## Start RAW DATA

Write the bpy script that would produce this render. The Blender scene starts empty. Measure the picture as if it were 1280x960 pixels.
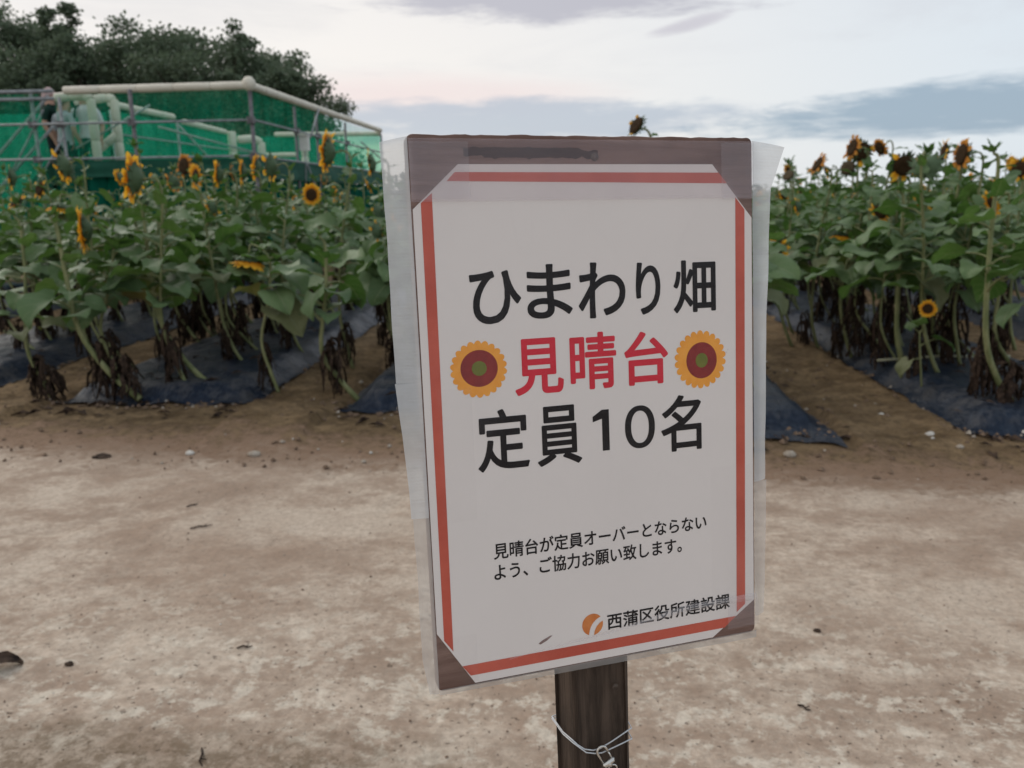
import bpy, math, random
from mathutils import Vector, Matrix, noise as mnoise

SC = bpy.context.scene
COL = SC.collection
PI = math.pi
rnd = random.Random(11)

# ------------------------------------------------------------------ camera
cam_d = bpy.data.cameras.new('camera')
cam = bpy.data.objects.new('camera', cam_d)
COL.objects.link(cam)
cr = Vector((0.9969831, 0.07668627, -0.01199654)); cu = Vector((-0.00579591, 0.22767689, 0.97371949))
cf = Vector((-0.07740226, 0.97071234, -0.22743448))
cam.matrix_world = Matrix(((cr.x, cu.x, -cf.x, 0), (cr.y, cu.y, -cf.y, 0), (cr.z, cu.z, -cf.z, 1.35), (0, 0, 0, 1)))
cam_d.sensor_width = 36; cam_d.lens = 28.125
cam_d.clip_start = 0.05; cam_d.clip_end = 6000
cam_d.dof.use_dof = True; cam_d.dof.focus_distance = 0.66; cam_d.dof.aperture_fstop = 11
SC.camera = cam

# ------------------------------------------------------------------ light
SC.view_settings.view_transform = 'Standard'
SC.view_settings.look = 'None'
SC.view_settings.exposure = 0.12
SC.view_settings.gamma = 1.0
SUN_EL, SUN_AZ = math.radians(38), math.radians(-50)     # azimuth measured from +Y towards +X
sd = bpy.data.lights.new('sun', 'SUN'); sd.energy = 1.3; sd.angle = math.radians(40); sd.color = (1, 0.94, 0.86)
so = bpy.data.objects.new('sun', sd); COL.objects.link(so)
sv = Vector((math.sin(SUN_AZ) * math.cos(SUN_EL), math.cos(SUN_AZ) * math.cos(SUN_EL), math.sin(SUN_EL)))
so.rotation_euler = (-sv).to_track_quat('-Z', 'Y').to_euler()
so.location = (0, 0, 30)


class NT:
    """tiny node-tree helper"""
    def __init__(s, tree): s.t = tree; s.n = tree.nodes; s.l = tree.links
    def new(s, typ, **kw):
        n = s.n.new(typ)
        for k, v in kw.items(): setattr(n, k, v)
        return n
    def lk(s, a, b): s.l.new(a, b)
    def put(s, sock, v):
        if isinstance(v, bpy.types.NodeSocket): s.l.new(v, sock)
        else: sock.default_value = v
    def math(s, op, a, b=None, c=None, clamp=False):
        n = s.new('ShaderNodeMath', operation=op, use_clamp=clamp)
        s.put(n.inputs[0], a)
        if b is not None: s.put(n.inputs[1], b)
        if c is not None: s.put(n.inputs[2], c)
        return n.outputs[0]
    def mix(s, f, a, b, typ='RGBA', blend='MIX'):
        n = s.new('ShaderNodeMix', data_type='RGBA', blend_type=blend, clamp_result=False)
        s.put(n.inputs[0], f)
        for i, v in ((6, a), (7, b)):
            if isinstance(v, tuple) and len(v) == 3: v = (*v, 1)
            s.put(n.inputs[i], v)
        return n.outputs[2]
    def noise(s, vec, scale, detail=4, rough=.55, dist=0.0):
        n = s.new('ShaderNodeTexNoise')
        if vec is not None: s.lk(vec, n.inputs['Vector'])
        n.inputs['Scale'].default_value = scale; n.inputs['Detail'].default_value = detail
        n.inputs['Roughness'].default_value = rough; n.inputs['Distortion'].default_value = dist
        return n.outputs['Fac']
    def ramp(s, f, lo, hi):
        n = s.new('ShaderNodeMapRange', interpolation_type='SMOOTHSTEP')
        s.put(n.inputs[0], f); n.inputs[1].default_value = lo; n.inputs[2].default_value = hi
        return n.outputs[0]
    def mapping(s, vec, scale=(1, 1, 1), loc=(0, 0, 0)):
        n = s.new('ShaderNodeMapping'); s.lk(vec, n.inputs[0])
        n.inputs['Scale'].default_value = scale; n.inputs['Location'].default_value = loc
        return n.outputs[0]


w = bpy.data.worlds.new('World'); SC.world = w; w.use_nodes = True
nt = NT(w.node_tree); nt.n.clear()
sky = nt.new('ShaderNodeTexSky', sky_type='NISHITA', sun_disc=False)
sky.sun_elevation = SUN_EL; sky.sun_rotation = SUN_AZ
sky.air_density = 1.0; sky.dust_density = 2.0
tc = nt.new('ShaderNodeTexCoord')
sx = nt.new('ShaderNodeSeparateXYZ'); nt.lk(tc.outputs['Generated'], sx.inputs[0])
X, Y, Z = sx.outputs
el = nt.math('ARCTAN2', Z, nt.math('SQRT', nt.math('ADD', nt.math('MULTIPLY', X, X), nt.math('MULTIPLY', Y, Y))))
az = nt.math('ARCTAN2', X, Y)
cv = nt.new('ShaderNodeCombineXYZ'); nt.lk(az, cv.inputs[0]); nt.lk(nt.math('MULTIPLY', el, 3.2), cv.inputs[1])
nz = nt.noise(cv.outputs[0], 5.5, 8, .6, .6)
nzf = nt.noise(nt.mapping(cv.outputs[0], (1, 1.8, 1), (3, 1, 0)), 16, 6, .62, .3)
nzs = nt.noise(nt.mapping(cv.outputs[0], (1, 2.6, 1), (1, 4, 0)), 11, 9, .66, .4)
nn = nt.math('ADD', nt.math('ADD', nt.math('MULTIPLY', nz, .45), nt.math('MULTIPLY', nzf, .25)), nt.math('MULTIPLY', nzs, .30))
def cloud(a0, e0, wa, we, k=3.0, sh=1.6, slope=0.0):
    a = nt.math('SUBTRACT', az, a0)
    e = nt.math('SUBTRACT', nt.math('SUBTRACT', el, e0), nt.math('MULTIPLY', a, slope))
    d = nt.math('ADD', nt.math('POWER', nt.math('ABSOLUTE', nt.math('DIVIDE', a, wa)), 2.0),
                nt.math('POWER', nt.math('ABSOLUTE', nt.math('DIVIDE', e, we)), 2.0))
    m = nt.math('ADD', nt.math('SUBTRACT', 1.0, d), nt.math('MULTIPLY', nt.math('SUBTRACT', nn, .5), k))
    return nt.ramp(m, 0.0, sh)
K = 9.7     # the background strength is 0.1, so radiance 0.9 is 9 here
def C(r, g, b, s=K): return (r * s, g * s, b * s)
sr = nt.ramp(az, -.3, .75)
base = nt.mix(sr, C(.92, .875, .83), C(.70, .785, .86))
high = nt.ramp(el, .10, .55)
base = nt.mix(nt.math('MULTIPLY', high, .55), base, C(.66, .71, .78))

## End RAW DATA

▶ GOAL OF THE EXERCISE
Write out exactly the opening lines of the data, stopping after the line that holds "rnd = random.Random(11)". Exclude pictures.

▶ CORRECT OUTPUT
Write the bpy script that would produce this render. The Blender scene starts empty. Measure the picture as if it were 1280x960 pixels.
import bpy, math, random
from mathutils import Vector, Matrix, noise as mnoise

SC = bpy.context.scene
COL = SC.collection
PI = math.pi
rnd = random.Random(11)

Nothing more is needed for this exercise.